Business

Tip Top Tailors restructuring, with store closures likely

The owner of Tip Top Tailors, George Richards Big and Tall, Kingsport and other brands is asking for protection from its creditors as it restructures while facing tens of millions of dollars in debt.

Chain operates 158 stores in Canada with more than 1,200 employees

Grafton operates 107 Tip Top Tailors stores across Canada. (Andy Regendanz/Canadian Press)

The owner of Tip Top Tailors, George Richards Big and Tall, Kingsport and other brands is asking for protection from its creditors as it restructures while facing tens of millions of dollars in debt.

Grafton Fraser Inc. sought and was granted court protection under the Companies Creditors Arrangement Act this week, citing "lower than expected retail sales, increased overhead costs, delays in receipt of seasonal inventory and turnover of key personnel," in a court filing as reasons for its latest financial difficulties.

The company operates 158 stores across Canada and employs 1,226 people. Filings suggest the company owes more than $60 million, and part of its restructuring plan includes the "proposed closure of underperforming locations."

It's the second time within a year that Grafton has sought court protection for one of its brands, as it was unable to make a go of the Jones New York line after acquiring it from its U.S. owners. All 37 Canadian stores have since closed.

The retailer's woes are just one of a slew of recent failures in the tough sector, including Mexx, Smart Set, Nine West, Danier, Laura, Jacob, and many others.

"Their case is really symbolic of the struggles that most mid-tier fashion retailers have been experiencing," said Doug Stephens, the founder of RetailProphet, in an interview with CBC News.

Online shopping is eating into clothing stores' business, because they are increasingly beating most retailers in the middle both on price and convenience. Bricks and mortar stores like Tip Top are "not appealing to consumers at either end of the value spectrum," Stephens said.

New buyer possible

Two of the chain's largest creditors are CIBC and the New York-based firm GSO Capital Partners LP. Grafton owes $12.8 million to CIBC and $39.4 million to GSO. Grafton also owes more than $8 million to various other unsecured creditors, filings show.

The company said it will need up to $5.5 million to continue its operations until March while it restructures.

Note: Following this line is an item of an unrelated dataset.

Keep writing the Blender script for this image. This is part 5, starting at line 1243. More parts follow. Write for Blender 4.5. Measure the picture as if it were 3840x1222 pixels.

All sides will be back in court on Monday to sort out the next phase of the process.

In a separate filing, Grafton reveals it has a so-called "stalking horse bid" from a GSO-related subsidiary that would see that numbered company buy all or part of Grafton's assets. But that offer depends on whether other interested parties step up with an offer for any part of the business.

Stephens said he doubts the chain will muster much interest from other retailers looking to buy in. "I certainly don't see someone coming along and pumping a lot of life into Tip Top," he said.

"This is something that I would have thought would have happened a long time ago."